------ ITEMS ------
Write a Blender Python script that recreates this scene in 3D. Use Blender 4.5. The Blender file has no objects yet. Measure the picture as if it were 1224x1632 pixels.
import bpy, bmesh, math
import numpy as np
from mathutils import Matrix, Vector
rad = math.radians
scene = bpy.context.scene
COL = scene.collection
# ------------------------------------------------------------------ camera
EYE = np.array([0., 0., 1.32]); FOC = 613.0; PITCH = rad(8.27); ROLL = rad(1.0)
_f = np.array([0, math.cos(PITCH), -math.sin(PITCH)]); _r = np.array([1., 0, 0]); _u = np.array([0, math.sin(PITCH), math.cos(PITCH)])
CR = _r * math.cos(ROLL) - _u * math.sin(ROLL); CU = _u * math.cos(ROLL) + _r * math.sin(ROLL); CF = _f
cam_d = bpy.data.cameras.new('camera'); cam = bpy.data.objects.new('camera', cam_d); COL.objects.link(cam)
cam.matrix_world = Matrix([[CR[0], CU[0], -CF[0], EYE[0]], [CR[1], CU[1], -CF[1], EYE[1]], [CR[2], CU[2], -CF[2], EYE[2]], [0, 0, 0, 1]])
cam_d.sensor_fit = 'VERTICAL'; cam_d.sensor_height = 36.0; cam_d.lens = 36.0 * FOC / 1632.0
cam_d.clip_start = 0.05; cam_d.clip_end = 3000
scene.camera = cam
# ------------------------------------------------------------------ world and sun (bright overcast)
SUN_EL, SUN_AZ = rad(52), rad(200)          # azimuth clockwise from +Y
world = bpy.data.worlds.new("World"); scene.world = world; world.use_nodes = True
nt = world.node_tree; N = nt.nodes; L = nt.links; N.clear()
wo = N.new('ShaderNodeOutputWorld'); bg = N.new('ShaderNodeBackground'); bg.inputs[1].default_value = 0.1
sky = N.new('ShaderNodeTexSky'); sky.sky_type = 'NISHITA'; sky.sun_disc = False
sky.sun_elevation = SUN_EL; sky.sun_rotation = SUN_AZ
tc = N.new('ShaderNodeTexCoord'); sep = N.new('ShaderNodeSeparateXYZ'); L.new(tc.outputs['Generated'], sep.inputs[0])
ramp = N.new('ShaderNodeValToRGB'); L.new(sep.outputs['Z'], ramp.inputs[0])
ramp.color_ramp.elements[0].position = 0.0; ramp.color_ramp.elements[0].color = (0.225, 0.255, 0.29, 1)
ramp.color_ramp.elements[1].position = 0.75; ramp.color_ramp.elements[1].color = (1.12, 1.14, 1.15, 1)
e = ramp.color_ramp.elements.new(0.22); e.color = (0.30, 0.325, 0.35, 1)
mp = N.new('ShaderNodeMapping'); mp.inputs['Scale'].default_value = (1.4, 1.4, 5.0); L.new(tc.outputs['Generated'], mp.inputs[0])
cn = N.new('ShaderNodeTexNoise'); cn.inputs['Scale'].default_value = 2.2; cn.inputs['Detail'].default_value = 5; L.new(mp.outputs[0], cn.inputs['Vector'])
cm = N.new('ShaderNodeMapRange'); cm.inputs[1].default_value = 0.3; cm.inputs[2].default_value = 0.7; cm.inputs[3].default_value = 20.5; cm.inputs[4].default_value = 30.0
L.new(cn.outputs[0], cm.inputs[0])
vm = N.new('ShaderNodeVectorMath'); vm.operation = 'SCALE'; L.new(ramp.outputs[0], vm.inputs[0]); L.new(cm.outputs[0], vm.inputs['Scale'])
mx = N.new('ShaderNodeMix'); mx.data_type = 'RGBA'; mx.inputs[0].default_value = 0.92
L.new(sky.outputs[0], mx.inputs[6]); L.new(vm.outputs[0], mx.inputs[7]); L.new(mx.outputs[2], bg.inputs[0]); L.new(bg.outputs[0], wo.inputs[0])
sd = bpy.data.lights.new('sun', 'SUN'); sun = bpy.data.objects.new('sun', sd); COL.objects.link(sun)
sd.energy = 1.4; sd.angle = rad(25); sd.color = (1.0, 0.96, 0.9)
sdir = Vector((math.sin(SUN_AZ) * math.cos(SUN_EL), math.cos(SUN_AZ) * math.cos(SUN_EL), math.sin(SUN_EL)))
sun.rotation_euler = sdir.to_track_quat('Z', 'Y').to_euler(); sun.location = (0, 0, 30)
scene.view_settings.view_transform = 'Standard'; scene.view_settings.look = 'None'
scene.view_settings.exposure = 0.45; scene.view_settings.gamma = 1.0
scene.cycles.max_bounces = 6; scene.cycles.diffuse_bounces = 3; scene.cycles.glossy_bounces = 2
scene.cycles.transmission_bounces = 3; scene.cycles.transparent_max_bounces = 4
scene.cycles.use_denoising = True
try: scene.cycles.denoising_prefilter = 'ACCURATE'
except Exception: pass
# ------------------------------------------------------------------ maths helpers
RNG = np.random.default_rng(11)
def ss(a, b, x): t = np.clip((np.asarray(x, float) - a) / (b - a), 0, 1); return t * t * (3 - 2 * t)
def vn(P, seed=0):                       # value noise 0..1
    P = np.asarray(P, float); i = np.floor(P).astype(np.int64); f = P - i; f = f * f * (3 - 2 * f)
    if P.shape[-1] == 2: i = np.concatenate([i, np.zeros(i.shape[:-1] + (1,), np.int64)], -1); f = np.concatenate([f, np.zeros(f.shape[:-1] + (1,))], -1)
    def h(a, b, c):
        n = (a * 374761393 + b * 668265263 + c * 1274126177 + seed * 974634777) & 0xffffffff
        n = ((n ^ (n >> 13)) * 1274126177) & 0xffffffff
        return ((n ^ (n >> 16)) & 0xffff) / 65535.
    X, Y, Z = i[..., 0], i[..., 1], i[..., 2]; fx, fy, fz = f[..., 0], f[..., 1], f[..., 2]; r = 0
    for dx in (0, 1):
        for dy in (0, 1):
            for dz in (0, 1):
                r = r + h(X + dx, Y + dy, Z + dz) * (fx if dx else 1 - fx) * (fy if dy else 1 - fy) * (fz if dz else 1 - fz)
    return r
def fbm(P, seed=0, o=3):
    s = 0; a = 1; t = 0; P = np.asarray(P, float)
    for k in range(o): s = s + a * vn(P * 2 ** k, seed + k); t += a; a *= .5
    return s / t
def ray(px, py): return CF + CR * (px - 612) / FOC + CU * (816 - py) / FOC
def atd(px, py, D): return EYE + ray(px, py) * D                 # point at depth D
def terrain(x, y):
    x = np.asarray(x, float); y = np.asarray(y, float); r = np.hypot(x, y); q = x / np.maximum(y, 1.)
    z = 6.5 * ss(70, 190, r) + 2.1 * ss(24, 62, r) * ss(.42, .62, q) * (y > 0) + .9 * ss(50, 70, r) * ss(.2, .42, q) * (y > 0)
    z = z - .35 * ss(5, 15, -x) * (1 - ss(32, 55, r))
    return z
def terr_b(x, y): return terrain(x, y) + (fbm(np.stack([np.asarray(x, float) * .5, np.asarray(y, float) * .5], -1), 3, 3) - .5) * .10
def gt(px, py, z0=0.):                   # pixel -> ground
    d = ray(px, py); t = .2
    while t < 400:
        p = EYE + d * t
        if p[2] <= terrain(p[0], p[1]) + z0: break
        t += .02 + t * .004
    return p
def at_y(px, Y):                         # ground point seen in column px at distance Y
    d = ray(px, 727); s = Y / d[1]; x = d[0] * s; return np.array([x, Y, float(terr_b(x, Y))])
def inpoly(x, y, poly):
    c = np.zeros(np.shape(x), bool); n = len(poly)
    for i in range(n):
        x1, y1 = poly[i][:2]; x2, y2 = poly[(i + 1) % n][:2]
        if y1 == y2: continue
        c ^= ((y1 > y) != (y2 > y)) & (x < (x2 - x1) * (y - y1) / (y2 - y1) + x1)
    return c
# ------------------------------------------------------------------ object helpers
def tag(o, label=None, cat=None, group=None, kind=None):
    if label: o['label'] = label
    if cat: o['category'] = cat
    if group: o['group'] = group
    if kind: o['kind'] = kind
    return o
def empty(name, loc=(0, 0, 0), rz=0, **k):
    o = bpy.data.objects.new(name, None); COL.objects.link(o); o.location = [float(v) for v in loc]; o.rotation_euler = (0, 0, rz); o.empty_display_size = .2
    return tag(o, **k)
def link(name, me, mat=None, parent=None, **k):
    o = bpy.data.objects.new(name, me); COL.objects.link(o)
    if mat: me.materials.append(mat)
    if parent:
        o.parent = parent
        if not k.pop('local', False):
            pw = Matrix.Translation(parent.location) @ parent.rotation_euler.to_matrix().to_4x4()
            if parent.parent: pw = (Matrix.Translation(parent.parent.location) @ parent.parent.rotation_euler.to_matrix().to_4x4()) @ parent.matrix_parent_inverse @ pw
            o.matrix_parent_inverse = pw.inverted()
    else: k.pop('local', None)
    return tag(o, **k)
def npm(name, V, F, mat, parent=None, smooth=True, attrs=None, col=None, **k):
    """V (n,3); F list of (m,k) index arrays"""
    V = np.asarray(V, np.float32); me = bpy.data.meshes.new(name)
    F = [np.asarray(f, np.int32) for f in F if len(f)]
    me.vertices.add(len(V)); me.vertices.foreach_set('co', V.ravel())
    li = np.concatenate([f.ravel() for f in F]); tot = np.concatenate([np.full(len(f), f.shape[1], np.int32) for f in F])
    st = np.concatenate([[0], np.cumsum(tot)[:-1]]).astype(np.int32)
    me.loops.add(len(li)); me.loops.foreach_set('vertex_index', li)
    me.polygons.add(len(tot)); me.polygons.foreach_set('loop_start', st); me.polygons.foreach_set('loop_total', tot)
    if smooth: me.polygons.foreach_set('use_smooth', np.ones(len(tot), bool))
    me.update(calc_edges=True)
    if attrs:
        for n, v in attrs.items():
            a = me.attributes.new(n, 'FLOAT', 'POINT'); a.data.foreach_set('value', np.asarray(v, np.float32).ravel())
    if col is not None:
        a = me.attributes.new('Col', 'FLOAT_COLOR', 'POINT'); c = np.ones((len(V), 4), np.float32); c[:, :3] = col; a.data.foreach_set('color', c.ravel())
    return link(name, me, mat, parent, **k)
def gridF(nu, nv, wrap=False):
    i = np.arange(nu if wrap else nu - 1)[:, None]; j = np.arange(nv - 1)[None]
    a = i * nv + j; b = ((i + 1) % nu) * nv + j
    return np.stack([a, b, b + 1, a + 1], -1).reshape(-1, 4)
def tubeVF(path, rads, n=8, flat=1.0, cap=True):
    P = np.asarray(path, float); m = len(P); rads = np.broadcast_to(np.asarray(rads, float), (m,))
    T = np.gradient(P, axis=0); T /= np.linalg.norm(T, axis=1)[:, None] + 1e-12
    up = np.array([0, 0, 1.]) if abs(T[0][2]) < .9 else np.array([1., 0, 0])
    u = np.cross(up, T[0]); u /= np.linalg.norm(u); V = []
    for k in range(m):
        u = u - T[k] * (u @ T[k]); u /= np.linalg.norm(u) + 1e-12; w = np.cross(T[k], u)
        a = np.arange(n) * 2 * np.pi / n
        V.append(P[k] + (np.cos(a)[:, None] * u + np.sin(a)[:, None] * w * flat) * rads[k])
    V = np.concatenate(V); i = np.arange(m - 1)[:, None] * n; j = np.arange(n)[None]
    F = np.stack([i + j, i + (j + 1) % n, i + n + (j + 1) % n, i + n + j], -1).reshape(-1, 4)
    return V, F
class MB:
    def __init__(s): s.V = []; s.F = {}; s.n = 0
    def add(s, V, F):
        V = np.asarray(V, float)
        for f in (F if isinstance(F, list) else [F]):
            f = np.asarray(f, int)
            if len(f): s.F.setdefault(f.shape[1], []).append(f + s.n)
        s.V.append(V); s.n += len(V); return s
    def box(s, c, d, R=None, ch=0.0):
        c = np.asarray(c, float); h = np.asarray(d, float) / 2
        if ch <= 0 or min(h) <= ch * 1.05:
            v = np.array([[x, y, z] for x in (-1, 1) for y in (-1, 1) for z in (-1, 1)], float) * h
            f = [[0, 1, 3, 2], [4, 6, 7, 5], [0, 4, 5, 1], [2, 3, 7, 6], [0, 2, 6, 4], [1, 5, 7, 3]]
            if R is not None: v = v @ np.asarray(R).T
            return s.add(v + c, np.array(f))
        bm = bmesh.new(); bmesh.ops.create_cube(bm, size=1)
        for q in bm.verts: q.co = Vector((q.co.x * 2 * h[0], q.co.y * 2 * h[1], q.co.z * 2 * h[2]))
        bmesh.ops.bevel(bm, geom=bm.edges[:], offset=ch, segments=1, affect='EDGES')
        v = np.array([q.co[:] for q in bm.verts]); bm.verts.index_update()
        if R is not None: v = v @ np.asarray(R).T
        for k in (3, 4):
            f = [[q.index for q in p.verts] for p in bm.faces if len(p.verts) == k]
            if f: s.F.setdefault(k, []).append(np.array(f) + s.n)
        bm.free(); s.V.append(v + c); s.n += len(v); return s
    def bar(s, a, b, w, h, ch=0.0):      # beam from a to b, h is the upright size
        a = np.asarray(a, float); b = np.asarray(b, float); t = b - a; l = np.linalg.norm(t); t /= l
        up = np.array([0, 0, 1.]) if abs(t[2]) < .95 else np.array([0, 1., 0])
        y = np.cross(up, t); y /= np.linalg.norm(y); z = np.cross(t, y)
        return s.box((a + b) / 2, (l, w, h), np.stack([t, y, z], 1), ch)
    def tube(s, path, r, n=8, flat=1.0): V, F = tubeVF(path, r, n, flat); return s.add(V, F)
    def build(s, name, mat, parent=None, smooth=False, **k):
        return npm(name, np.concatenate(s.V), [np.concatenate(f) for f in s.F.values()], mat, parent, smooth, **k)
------
------ ITEMS ------
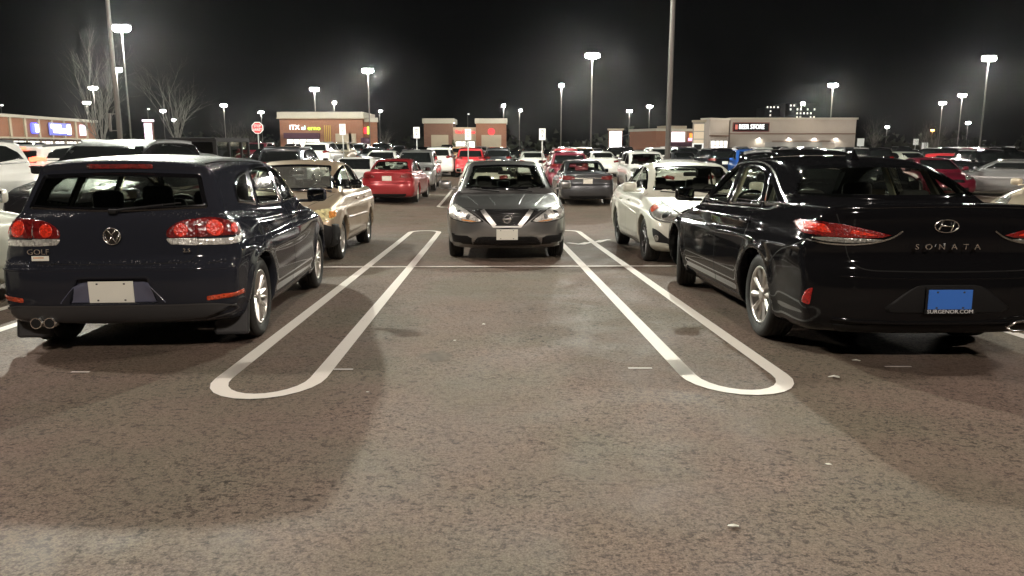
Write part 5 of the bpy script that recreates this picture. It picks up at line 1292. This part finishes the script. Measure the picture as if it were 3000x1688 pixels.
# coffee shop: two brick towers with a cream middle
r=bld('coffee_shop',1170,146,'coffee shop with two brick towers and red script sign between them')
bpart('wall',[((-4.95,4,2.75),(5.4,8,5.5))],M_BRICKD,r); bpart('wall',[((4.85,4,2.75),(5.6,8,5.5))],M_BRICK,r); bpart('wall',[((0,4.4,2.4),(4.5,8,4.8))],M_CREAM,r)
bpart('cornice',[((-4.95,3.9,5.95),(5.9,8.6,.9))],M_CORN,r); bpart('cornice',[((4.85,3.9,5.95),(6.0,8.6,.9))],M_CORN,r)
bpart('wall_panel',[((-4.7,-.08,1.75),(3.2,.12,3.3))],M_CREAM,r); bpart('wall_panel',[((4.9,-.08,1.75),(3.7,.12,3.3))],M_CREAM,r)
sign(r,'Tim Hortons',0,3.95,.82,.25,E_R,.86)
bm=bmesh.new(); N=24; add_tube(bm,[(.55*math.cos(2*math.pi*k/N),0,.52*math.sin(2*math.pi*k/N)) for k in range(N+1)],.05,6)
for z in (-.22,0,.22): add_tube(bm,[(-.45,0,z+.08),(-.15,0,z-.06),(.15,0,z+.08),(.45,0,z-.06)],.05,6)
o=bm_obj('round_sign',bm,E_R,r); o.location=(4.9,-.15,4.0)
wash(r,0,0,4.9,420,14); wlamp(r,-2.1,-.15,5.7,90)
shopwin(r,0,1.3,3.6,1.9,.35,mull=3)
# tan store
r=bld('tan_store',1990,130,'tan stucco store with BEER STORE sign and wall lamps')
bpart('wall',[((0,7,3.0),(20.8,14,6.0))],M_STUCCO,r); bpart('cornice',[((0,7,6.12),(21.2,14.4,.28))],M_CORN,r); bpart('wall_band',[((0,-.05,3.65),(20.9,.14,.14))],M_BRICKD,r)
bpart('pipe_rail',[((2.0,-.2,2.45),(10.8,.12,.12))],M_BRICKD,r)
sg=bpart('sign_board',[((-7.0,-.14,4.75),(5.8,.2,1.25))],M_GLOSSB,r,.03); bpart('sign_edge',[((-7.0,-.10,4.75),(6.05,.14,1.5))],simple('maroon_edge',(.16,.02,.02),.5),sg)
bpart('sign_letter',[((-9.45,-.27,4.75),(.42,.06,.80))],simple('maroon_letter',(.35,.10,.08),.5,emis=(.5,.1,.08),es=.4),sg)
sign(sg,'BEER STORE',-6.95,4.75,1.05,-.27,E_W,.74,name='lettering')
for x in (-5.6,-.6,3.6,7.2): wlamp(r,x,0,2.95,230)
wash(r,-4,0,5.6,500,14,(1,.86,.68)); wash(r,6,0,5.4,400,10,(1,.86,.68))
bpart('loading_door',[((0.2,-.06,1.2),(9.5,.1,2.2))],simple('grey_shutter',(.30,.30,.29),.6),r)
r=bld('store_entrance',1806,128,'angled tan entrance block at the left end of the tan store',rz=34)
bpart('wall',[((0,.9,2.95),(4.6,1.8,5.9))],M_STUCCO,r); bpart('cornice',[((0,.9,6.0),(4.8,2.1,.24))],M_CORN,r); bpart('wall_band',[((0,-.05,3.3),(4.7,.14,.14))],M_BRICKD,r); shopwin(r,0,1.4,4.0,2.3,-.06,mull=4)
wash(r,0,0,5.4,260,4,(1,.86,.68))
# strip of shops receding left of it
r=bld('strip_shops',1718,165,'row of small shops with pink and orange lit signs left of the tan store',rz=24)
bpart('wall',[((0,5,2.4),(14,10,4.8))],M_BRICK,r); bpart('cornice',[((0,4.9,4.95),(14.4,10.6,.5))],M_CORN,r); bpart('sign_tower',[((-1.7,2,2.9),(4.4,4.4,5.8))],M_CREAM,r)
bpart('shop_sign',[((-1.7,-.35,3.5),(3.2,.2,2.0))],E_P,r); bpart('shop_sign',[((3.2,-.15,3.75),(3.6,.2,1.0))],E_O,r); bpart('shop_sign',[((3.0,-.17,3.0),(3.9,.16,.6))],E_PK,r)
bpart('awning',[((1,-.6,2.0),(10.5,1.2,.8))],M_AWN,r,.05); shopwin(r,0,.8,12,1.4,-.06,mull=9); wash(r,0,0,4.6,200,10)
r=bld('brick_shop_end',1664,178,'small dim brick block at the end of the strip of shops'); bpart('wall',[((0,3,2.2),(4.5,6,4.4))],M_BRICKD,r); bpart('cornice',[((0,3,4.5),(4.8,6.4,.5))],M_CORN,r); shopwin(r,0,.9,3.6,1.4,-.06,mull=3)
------
TASK BRIEF → From the listing above, pick out each line where the word "that" appears.

ANSWER FOR THE TASK →
Write a Blender Python script that recreates this scene in 3D. Use Blender 4.5. The Blender file has no objects yet. Measure the picture as if it were 1224x1632 pixels.
Write part 5 of the bpy script that recreates this picture. It picks up at line 1292. This part finishes the script. Measure the picture as if it were 3000x1688 pixels.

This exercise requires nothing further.